相続
1.法定相続
相続が生じると、①子②直系尊属(父母・祖父母・曾祖父母の順)③兄弟姉妹の順で相続人となります。配偶者は常に相続人となります。相続人となるべき人が被相続人より先に死亡している場合、相続人となるはずであった人の子が相続します(法律用語で代襲相続といいます)。相続割合は、子の場合には2分の1、直系尊属の場合には3分の1、兄弟姉妹の場合には4分の1となります。同順位の相続人が複数いる場合には均等割となります。
以上が法定相続分ですが、相続人間で合意が整えば、これと異なる分配をすることができます。
2.相続の承認
相続人は、相続が開始すると3月以内に相続を承認するか、放棄するか決定しなければなりません。相続放棄の手続をとらなかった場合、相続を単純承認したものとみなされます。
3.相続における財産と負債
相続を承認すると相続人は、被相続人の財産と負債の一切を引き継ぎます。相続の放棄は、相続開始を知ったときから3月以内しかできません(熟慮期間といいます)。
財産と負債を比較して財産の方が多ければ相続を承認し、負債の方が多ければ相続を放棄するのが通常です。
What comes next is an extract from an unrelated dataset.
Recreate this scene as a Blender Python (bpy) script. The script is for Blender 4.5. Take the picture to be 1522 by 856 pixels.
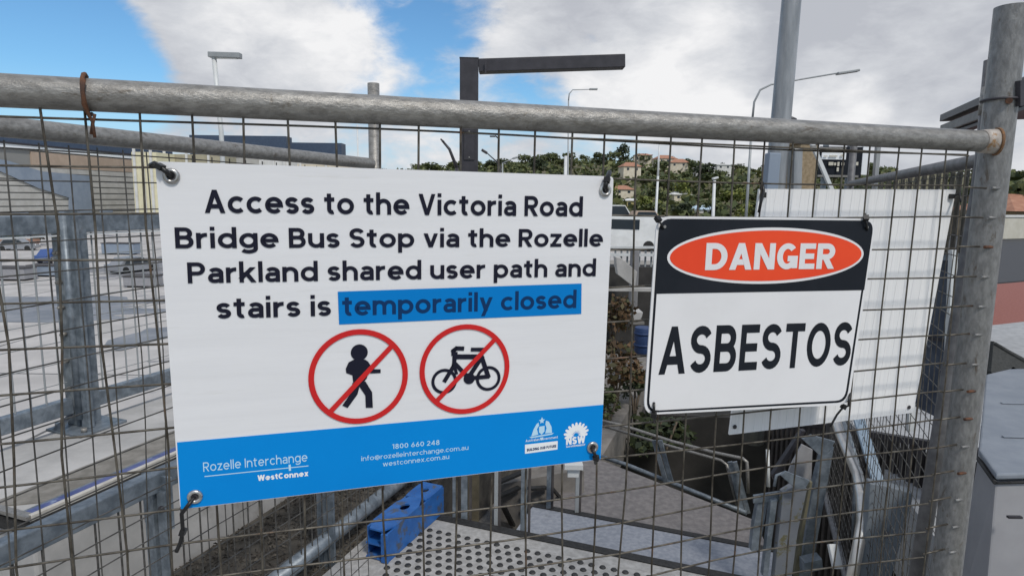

しかし3月間では財産と負債のいずれが多いが調査できない場合があります。財産と負債のいずれが大きいか不明である場合には、限定承認の手続をとるのが通常です。限定承認をした場合、相続財産の範囲内で負債を支払う義務を負うことになります。
4.相続の種類
①単純承認
通常の承認です。相続人は被相続人の財産と債務の一切を相続することになります。
②相続の放棄
相続を放棄することになります。相続人は初めから相続人にならなかったことになります。
③限定承認
相続人は、相続財産の範囲内で債務を支払う義務を負うことになります。
通常相続する財産と債務のどちらが大きいか不明である場合に行います。
例1
相続財産1,000万円 債務700万円の場合
単純承認と同様に、財産の全額を引き継ぎ、債務の全額を支払うことになります。
例2
相続財産1,000万円 債務1,200万円の場合
相続財産1,000万円を債権者に債権額に応じて按分比例で分配することになります。
相続人が自分の固有の財産で債務を支払う必要はありません。
したがって、相続人は利益も損失もないことになります。
5.相続に関する手続
相続財産を処分すると単純承認したものとみなされます。相続の放棄や限定承認を考えている場合、相続財産に対し処分行為をしないようにしなければなりません。相続の放棄及び限定承認は、家庭裁判所に申述して行わなければなりません。